Ice, Ice Baby
I was never much of a cold weather person. No, let me rephrase that. I hated the cold. I loathed the cold. I utterly despised everything about the cold. Then on a 2002 road trip I took before my intended move from California to Austin, Texas, I fell in love with Madison, Wisconsin; and I knew that to pursue that love—and the love for this city was so deep and hopless I could do nothing but—I would have to learn to tolerate... no, embrace... The Great White Cold.
My first winter here I bought ice skates and cross-country skis and learned to use them. I bought YakTrax, gizmos that fit on the bottom of my running shoes so I could continue that foolish pleasure on snow and ice with less potential for busting my ass. They say there's nothing worse than a convert. I knew I'd gone to The Cold Side when last winter I was upset that we'd had a month of daily temps above freezing. A Coldie to the core. No, no, not me. Why me, God?
But it doesn't stop there. Now I've fallen in love with this Wisconsin Yankee who believes with all his heart and will even say right out loud, "There's no day that snow doesn't make better." (He appears otherwise normal.) Scott's favorite musical—despite repeated exposure to the best of Broadway in which he delights—remains the Wisconsin original Guys on Ice, a saga of two guys ice fishing and singing such fare as "Fish, the Miracle Food" and "Ode to a Snowmobile Suit". We saw it in Milwaukee this past New Year's Eve afternoon—my first time and Scott's third for this quirky sub-zero version of Waiting for Godot. I loved it. Converted yet again.

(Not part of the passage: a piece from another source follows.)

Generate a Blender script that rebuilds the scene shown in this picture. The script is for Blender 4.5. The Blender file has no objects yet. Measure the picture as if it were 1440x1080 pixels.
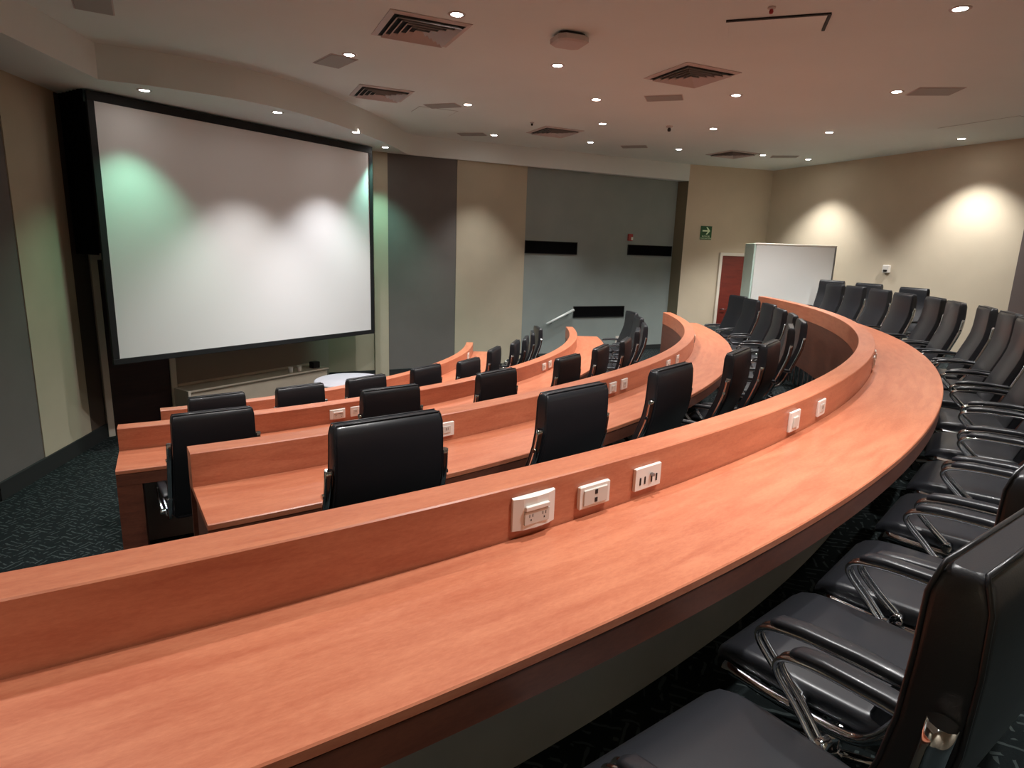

Scott owns an ice boat with three other like-minded... er... men-boys. (For more information on this phenomenon of people who take the equivalent of an ice skate with a sail across frozen lakes at dangerously high speeds, see http://www.iceboat.org.) My friend Lori—a fellow Texas girl who moved here at about the same time I did and joined me in acquiring cold-weather sporting skills that first winter—upon meeting Scott and learning this fact, took me aside and all but held a knife to my throat. "I have been waiting four years for you to get a boyfriend with an ice boat. [Who knew?] You will NOT screw up this relationship before I've gotten a ride in it."
The boys got the ice boat out a couple Saturdays ago, and the lake conditions were perfect—solid, smooth ice. Unfortunately, there was no wind, witnessed by one intrepid we saw pushing his ice boat across the lake. Scott and I hoped for conditions that would allow us to give it a whirl the next day, but that night brought major snowfall. So the prospects for ice boating are such that we will be obliged to stay together until next winter if only for Lori's benefit.
Last week Scott was in San Antonio on business, and in our before-bed phone chat, he described how unseasonably cold it was there. He and his colleagues had dined on the patio of a local restuarant where the outdoor heaters did not compensate for the 40-degree temperatures, leaving his poor, pasty Wisconsin legs numb below the knees. I was uncharacteristically churlish in giving no sympathy. Perhaps it was because I had just made my way home through a driving snowstorm. Maybe it was that my workout had entailed shoveling my sidewalk and driveway with the temperature yielding a mere 7 degrees and a windchill at somewhere around minus meat locker. Or perhaps it was being in the kind of cold that required me to chip my dogs off a fire hydrant with a ball peen hammer. Forty degrees? Pah! Wussies!
It's now Saturday. The weather prognostication is for high temperatures in the single digits and lows way below the line for the foreseeable future. This is a world of ice and snow with the Dr. Zhivago theme playing in the background. I'm home, Toto. There's no place like it.
1 Comments:
And here, unlike the usual horror of winter, we have exactly no snow, and right now at 9 a.m. it is 40 degrees. We have shoveled exactly once this winter. I've died and gone back to Tennessee. I just cannot embrace snow and ice.